Aug 22, 2021

Gavagai

The Forth Bridge Experience - Network Rail

Not terribly long ago, I read something disturbing on Twitter, and couldn't believe it was right.

"Hey," I called out to TH, "if I said, 'I'm quite happy,' does that mean I'm somewhat happy, or I'm really especially happy?"

"Somewhat happy," he called back, without hesitation.

It was the quite unhappy end of certainty, for me. As at least half of my two regular readers don't appear to be American, let me explain: in American, it means really, especially happy.

For those of us using English 2.0, "quite" is a simple intensifier: it always means "very much so." Someone who is quite pretty is prettier than someone who is merely pretty. If I'm quite full, I'm stuffed.

In English 1.0? It's complicated. Apparently, a man who is pretty gets more dates than one who is quite pretty, and if you're quite full, there's room for ice cream. But, wait! Something that's already "at max" ("like what?" "Um, I don't know; 'gorgeous'?") behaves more like English 2.0 -- quite gorgeous is more luminescent than gorgeous. It's quite tricky.

What makes me lose sleep is the thought: I never would have known. I mean, we're mutually intelligible enough, that a nuance like this might have permanently eluded us, while yet keeping us at slightly cross-purposes. Insomniac thought #1: Review all past mental tapes of relationship conversations. Was he "quite" happy? Insomniac thought #2: What other unexploded linguistic mines are out there?

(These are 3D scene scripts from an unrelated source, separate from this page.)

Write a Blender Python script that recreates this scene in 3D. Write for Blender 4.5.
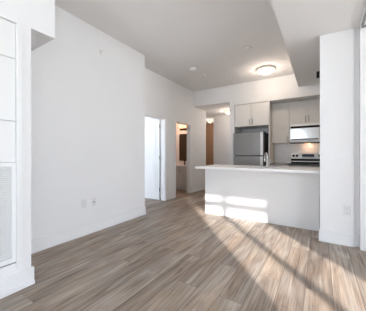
import bpy, bmesh, math
from mathutils import Vector, Matrix

S = bpy.context.scene
for o in list(bpy.data.objects):
    bpy.data.objects.remove(o, do_unlink=True)
COL = S.collection
PI = math.pi

# ------------------------------------------------------------------ camera
cam_d = bpy.data.cameras.new('camera')
cam_d.sensor_fit = 'HORIZONTAL'
cam_d.sensor_width = 36.0
cam_d.lens = 216.0 / 366.0 * 36.0
cam_d.shift_y = -1.5 / 366.0
cam_d.clip_start = 0.05
cam = bpy.data.objects.new('camera', cam_d)
COL.objects.link(cam)
cam.location = (0, 0, 1.16)
cam.rotation_euler = (PI / 2, 0, math.radians(32.35))
S.camera = cam

# ------------------------------------------------------------------ world, sun, exposure
SKY = 10.0
SUN = 12.0
RA, RB = -1.9, -0.8        # rear window shielded by the added sun blocker
QA, QB = 1.1, 3.1       # right-hand window
QZ = 0.15
W = bpy.data.worlds.new('sky')
S.world = W
W.use_nodes = True
nt = W.node_tree
bg = nt.nodes['Background']
tcw = nt.nodes.new('ShaderNodeTexCoord')
sep = nt.nodes.new('ShaderNodeSeparateXYZ')
rmp = nt.nodes.new('ShaderNodeValToRGB')
mrw = nt.nodes.new('ShaderNodeMapRange')
mrw.inputs['From Min'].default_value = -0.15
mrw.inputs['From Max'].default_value = 0.10
nt.links.new(tcw.outputs['Generated'], sep.inputs[0])
nt.links.new(sep.outputs['Z'], mrw.inputs['Value'])
nt.links.new(mrw.outputs[0], rmp.inputs[0])
rmp.color_ramp.elements[0].color = (1.04, 1.09, 1.12, 1)     # lower half set brighter than the sky, added to push light onto the ceiling
rmp.color_ramp.elements[1].color = (0.63, 0.73, 0.88, 1)   # pale blue sky
nt.links.new(rmp.outputs[0], bg.inputs['Color'])
bg.inputs['Strength'].default_value = SKY

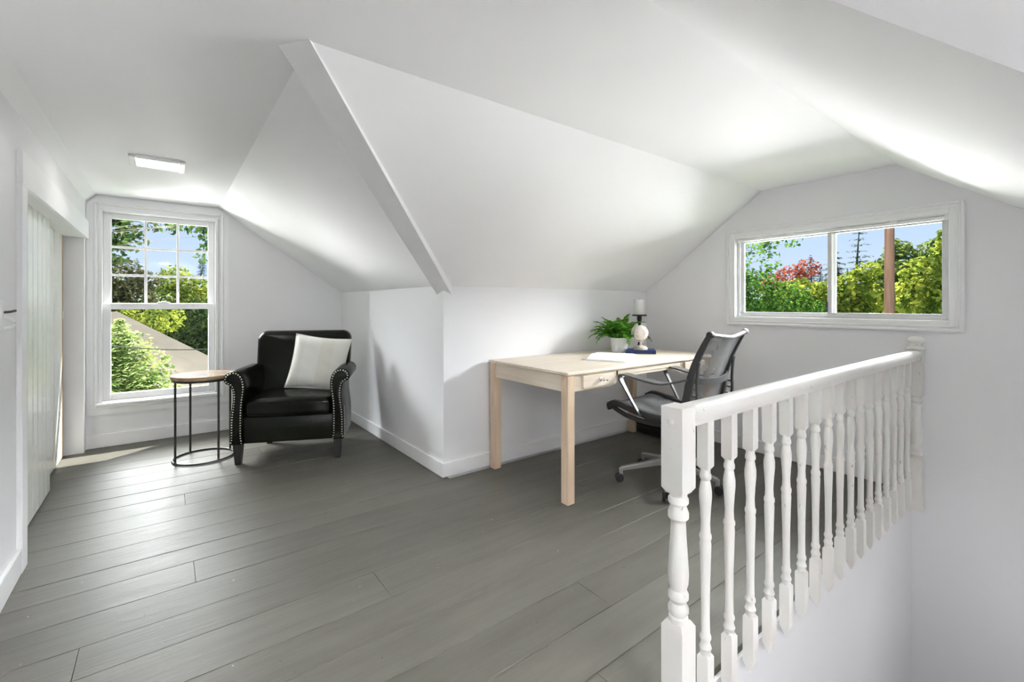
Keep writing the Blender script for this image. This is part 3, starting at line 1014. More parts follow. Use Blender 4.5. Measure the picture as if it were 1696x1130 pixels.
lathe(bm, [(0.0, -0.005), (0.009, -0.005), (0.009, 0.002), (0.005, 0.004), (0.0, 0.004)], 12, mtx=Matrix.Translation((-0.0325, 0.002, 0.850)) @ Matrix.Rotation(R(-90), 4, 'Y'))
obj('newel_post', bm, M['railing'], rail, 35, loc=(1.130, 0, 0))
nprof2 = [(0.028, 0.21), (0.028, 0.226), (0.022, 0.232), (0.030, 0.242), (0.030, 0.254), (0.022, 0.266), (0.030, 0.280), (0.030, 0.292), (0.022, 0.304), (0.029, 0.34), (0.031, 0.38),
          (0.027, 0.44), (0.024, 0.50), (0.024, 0.535), (0.030, 0.545), (0.030, 0.556), (0.023, 0.566), (0.030, 0.578), (0.030, 0.588), (0.025, 0.598), (0.028, 0.62)]
bm = turned(0.0330, -0.100, 0.220, 0.600, 0.895, nprof2, 24)
lathe(bm, [(0.044, 0.893), (0.046, 0.900), (0.042, 0.908), (0.026, 0.916), (0.024, 0.930), (0.034, 0.938), (0.043, 0.946), (0.043, 0.955), (0.036, 0.966), (0.020, 0.974), (0.0, 0.977)], 24)
obj('newel_post', bm, M['railing'], rail, 35, loc=(3.702, 0, 0))
bm = new()
hs = [(-0.026, 0.832), (0.026, 0.832), (0.028, 0.842), (0.034, 0.850), (0.034, 0.868), (0.028, 0.881), (0.016, 0.8885), (-0.016, 0.8885), (-0.028, 0.881), (-0.034, 0.868), (-0.034, 0.850), (-0.028, 0.842)]
prism(bm, hs, 0, 1.160, 3.672)
obj('handrail', bm, M['railing'], rail, 50)

# ------------------------------------------------------------------ desk
desk = tag(empty('desk', (1.855, 1.900, 0)), 'pale birch desk with curved front apron and small drawers', 'desk')
DW, DD, DH = 1.605, 0.795, 0.775
bm = new()
box(bm, -0.008, DW + 0.008, -0.008, DD + 0.008, DH - 0.018, DH, 0.003)
obj('desktop', bm, M['birch_x'], desk)
lw = 0.058
for lx in (0, DW - lw):
    for ly in (0, DD - lw):
        bm = new()
        box(bm, lx, lx + lw, ly, ly + lw, 0, DH - 0.018, 0.003, 1)
        obj('leg', bm, M['birch_z'], desk)
for lx in (0.012, DW - 0.030):
    bm = new()
    box(bm, lx, lx + 0.018, lw, DD - lw, 0.655, DH - 0.018)
    obj('side_apron', bm, M['birch_y'], desk)
bm = new()
box(bm, lw, DW - lw, DD - 0.030, DD - 0.012, 0.655, DH - 0.018)
obj('back_apron', bm, M['birch_x'], desk)
# front apron: deep at the ends, curving up to a shallow middle
def curve_z(x):
    m = DW / 2
    d = abs(x - m)
    a, b = 0.245, 0.430
    t = min(1, max(0, (d - a) / (b - a)))
    t = t * t * (3 - 2 * t)
    return 0.705 - 0.050 * t
bm = new()
pts = [(lw, DH - 0.018)] + [(lw + (DW - 2 * lw) * i / 60, curve_z(lw + (DW - 2 * lw) * i / 60)) for i in range(61)] + [(DW - lw, DH - 0.018)]
prism(bm, pts, 1, 0.010, 0.028)
obj('front_apron', bm, M['birch_x'], desk)
for dx in (0.125, DW - 0.405):
    bm = new()
    box(bm, dx, dx + 0.280, -0.006, 0.012, 0.668, 0.744, 0.002, 1)
    dr = obj('drawer', bm, M['birch_x'], desk)
    bm = new()
    lathe(bm, [(0.0, 0.0), (0.013, 0.0), (0.013, 0.003), (0.007, 0.006), (0.006, 0.014), (0.010, 0.019), (0.010, 0.025), (0.0, 0.028)], 14,
          mtx=Matrix.Translation((dx + 0.150, -0.006, 0.712)) @ Matrix.Rotation(R(90), 4, 'X'))
    obj('knob', bm, M['chrome'], dr, 40)
    bm = new()
    box(bm, dx + 0.149, dx + 0.151, -0.062, -0.032, 0.708, 0.716)
    lathe(bm, [(0.009, -0.001), (0.009, 0.001)], 12, mtx=Matrix.Translation((dx + 0.150, -0.066, 0.712)) @ Matrix.Rotation(R(90), 4, 'Y'))
    obj('key', bm, M['chrome'], dr)
bm = new()
box(bm, 0.452, DW - 0.452, 0.004, 0.012, 0.722, 0.745, 0.001, 1)
tray = obj('pencil_tray', bm, M['birch_x'], desk)
for dx in (0.444, DW - 0.450):
    bm = new()
    box(bm, dx, dx + 0.006, 0.006, 0.012, 0.720, 0.747)  # black block painted for the dark inside the finger hole
    obj('hole_shade', bm, M['black'], tray)

# ------------------------------------------------------------------ open book
ob = tag(empty('open_book', (2.605, 2.205, DH), R(-63.4) + PI / 2), 'open white book lying on the pale desk', 'book')
# local x across the spread, local y along the gutter
def page_block(sgn):
    bm = new()
    n = 14
    w_, h_ = 0.198, 0.135
    top, bot = [], []
    for i in range(n + 1):
        t = i / n
        x = sgn * (0.002 + w_ * t)
        z = 0.006 + 0.026 * math.sin(min(1, t * 3.2) * PI / 2) * (1 - t) ** 0.7 + 0.010 * (1 - t) + 0.004
        top.append((x, z))
    outl = top + [(sgn * (0.002 + w_), 0.004), (sgn * 0.002, 0.004)]
    prism(bm, outl, 1, -h_, h_)
    return bm
for s_ in (-1, 1):
    obj('pages', page_block(s_), M['paper'], ob, 50)
bm = new()
box(bm, -0.205, 0.205, -0.139, 0.139, 0.0, 0.004, 0.001, 1)
obj('cover', bm, M['paper'], ob)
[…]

My old undergraduate friend Willard Van O. postulated that translation was fundamentally undetermined. If you were an anthropologist among a remote tribe, and your interlocutor pointed to a rabbit and said "Gavagai," would that mean rabbit? Maybe. It also might mean "rabbithood," or "the name of Lucy's pet," or "eww, don't eat that." Reference is inscrutable, lacking an omniscient external dictionary. We can take our best guess, but we'll never really, truly know.

This sort of thing actually comes up more often than you'd expect in our relationship. English 1.0 and 2.0, often presumed to be coextensive, are probably not in fact more than about 85% overlapping, in my experience. Ambiguity is common enough that I often just try to get it from context rather than tiresomely ask for clarification and definitions (though I now do random spot checks far more often than I used to, post-"quite": "So, when you say 'x,' you mean...'"). We talk often enough, and at enough length, that I'm generally pretty certain that I'm able to fill in any gaps with gleaned background. How certain? Quite confident, let's say.

One expression TH is fond of using in speech is "painting the fourth bridge." I didn't know it, but, yeah, got it. Rather cute. Sure, let's say you have three bridges, Each one needs to be painted in turn, so that by the time you finish painting the third, the first needs painting again. It's the fourth bridge. So, you paint the first, but now the second of the three has its turn to be re-painted -- in essence, it's become the fourth. Try as you might, you can never, ever paint the fourth bridge. Quaint, but wise.

I'm listening to a good audiobook at the moment, a series of lectures on Victorian England. They're not deeply scholarly, but brimming with interesting connections and little facts I didn't know. The one on architecture, for example, talks about the River Forth, in Scotland. Bridges over it kept falling down, until the Victorians put up a really over-built one. It's hugely big, apparently. Hard to paint.